Tuesday, September 03, 2013

To Interfere Or Not To Interfere - Syria?

To Interfere Or Not To Interfere - Syria?



12 years after starting the invasion of Afghanistan and 10 years after the invasion of Iraq we are once again poised at the brink of interfering in foreign politics with major force. As I write the US government is seeking backing from its legislative assemblies on the use of force against Syrian sites. This is in response to the government of Syria using chemical weapons on it's own citizens in it's ongoing civil war. Allegedly.

So far the international community, with the exception of some of the Gulf states, have been content to sit back and let the country kill itself for the last couple years.

For the most part only France and the US want to wade in. For their own reason's (and they are probably nefarious ones) China and Russia are not interested. The rest of Europe is a little more cautious.

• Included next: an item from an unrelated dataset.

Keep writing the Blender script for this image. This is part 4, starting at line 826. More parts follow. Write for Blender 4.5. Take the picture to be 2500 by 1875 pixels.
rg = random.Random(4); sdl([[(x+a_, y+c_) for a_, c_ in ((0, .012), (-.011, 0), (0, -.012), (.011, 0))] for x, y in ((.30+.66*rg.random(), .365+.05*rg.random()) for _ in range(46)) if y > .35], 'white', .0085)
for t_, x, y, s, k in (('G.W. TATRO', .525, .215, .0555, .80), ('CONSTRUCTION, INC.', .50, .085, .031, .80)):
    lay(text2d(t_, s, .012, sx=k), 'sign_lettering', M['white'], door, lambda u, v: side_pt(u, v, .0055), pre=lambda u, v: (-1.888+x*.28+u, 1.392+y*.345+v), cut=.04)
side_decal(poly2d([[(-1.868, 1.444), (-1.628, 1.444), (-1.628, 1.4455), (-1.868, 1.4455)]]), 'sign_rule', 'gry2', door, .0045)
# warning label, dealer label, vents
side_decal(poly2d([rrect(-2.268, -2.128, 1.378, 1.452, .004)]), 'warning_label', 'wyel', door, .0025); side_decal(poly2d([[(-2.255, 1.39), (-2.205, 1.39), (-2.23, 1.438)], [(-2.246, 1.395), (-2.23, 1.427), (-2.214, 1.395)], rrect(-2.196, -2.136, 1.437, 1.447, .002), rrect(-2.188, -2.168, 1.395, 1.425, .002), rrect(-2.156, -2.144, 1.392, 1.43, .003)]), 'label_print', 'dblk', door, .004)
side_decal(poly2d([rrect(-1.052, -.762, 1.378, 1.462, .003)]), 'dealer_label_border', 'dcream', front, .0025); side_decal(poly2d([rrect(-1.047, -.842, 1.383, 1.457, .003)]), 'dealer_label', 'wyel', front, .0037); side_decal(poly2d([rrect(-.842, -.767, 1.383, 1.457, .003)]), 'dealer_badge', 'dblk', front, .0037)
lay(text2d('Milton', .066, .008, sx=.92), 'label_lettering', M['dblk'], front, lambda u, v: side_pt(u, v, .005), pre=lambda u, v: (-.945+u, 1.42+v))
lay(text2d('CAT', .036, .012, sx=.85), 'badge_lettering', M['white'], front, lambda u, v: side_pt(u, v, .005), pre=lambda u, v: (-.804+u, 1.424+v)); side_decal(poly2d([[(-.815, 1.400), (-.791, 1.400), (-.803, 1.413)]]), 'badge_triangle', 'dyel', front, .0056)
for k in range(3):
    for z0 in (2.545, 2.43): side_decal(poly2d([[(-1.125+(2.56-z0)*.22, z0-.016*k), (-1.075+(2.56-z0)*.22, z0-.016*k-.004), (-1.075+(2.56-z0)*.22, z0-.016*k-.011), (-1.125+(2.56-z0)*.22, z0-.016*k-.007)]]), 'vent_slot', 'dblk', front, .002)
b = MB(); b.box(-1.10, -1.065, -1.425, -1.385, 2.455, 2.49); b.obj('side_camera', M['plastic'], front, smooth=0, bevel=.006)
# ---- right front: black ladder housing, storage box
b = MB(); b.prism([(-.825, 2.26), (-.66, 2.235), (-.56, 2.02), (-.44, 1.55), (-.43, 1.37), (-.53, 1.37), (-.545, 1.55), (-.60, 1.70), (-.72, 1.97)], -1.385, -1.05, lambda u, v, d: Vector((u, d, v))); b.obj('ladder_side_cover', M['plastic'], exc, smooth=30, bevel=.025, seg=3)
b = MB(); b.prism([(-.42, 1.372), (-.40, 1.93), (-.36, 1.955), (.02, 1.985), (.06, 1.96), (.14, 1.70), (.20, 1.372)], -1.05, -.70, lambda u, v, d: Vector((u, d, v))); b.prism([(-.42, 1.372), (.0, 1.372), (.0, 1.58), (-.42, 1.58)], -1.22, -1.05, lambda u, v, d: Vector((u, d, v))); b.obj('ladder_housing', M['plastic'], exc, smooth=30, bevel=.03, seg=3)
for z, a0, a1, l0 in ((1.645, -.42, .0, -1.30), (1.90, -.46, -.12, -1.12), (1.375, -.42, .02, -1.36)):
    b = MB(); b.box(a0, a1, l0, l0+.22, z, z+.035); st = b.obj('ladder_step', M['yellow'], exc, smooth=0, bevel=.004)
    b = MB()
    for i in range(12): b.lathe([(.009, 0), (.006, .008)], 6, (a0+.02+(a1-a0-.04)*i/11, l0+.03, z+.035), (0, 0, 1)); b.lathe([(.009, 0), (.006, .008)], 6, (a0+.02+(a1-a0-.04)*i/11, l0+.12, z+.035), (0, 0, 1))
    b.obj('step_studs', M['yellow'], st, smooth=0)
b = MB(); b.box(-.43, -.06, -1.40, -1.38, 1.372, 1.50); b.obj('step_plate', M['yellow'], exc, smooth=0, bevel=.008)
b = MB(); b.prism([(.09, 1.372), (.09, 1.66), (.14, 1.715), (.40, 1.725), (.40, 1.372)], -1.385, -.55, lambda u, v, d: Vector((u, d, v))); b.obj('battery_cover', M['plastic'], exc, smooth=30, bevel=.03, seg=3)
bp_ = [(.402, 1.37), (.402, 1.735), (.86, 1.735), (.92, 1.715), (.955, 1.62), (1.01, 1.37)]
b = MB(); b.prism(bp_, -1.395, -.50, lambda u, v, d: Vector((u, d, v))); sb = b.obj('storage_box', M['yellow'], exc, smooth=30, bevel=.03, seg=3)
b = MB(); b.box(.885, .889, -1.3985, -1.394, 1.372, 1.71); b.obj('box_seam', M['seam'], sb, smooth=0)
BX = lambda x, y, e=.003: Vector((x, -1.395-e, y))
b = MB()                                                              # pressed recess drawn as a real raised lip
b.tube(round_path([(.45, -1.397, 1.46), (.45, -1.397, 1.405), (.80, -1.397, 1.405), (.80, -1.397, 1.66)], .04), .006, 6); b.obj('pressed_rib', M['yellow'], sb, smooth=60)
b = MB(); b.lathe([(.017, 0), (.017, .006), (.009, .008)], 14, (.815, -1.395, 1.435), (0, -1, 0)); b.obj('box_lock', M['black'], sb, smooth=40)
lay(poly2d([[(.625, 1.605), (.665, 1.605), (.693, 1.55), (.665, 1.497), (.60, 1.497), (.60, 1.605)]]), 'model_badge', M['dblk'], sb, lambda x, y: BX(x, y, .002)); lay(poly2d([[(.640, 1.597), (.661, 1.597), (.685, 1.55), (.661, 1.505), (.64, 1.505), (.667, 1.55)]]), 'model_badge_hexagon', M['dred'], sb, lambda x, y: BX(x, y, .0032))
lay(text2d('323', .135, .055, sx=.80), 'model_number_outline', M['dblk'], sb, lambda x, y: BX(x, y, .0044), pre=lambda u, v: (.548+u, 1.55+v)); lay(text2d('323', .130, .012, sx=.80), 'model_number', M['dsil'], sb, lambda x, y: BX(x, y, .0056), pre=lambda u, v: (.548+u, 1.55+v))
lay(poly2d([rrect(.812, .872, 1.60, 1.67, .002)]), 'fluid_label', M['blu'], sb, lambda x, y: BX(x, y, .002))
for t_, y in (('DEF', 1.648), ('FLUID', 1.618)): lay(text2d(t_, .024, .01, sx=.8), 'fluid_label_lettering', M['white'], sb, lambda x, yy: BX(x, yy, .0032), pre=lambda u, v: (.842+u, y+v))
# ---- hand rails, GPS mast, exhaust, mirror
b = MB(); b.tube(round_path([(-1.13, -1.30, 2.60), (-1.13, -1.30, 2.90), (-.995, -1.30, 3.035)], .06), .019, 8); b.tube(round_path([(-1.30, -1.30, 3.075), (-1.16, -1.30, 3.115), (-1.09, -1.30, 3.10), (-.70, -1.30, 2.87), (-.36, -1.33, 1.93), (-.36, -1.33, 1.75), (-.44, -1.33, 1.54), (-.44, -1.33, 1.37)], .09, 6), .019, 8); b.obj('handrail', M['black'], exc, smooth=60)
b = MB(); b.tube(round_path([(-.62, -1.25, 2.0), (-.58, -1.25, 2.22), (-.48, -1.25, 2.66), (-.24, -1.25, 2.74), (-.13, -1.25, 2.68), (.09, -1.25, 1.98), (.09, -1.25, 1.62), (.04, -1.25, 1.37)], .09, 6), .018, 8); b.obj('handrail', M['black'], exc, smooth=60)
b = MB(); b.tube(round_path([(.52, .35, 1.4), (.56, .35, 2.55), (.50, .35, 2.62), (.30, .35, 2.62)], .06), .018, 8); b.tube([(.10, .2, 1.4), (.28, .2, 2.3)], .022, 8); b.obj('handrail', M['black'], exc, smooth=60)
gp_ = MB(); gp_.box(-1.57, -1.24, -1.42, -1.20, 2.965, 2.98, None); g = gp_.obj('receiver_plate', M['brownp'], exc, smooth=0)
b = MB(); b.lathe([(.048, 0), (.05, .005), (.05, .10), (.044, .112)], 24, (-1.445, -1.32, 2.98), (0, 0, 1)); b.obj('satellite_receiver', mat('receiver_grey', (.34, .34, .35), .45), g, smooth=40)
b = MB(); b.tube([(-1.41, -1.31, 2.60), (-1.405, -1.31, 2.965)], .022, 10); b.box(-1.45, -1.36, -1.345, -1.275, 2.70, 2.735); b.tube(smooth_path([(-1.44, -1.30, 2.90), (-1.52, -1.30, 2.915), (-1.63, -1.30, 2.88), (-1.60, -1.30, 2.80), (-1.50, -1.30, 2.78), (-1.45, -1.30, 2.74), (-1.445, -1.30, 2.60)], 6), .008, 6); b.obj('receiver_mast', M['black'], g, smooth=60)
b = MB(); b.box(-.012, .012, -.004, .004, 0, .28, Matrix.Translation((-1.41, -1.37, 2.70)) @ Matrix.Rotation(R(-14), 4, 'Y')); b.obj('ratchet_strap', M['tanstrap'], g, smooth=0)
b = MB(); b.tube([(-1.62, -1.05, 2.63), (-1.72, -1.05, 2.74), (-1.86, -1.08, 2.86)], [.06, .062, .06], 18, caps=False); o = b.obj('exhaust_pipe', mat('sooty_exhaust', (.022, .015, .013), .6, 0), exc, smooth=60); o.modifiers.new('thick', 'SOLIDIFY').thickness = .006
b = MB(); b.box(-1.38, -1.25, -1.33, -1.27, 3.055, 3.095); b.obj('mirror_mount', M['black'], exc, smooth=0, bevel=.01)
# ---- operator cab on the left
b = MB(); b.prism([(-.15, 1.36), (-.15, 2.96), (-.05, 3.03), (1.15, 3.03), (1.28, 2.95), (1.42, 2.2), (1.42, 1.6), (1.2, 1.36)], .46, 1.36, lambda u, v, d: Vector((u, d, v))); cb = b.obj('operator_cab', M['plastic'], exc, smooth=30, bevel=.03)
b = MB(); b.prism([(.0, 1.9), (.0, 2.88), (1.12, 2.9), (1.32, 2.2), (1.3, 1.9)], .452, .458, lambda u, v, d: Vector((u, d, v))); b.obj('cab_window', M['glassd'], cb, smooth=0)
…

It is easy to see why. From a British perspective we have watched the coffins return from abroad for many years now. A town had had it's name changed in homage to the respect they showed the returning personnel. We are still not out of that conflict and another one rears it's head. The pretext for Iraq was false (A paper produced to back up the campaign was shown to be largely a work of fiction at the time). 

Once bitten twice shy.

Iraq and Afghanistan were marked by almost immediate military success but then it became more complicated. 

A part of the Islamic world saw all this activity as a smite at Islam itself. They signed up in droves to fight the western forces.

It has taken so long for the international community to step in with Syria and in the resulting vacuum it appears radical Islamists are moving in. The civil war in Syria has gone from a localised revolution in the Arab spring. It has polarised into a fight between two variations of Islam. 

With the exception of France and the US western powers appear not to relish the thought of going through all of that again. 

During the Iraq period I entered into an argument with some Americans about whether we shouldn't just pull out all together. It was a mess and needless young lives were being thrown away unnecessarily. Which was true but it was too late at that stage. We had brought it on ourselves and to walk out would have been immoral because it had only happened by our own actions.

 I guess this is what Britain is afraid of. A short military strike followed by a decade of "peace work" fighting off Islamists who are only there because we are.

The blood for this falls squarely on the shoulders of Assad's regime. It fiddled whilst Damascus burned. The regime could have brought the movement into government but instead chose to fight with military might and the whole of the Arab world is now paying.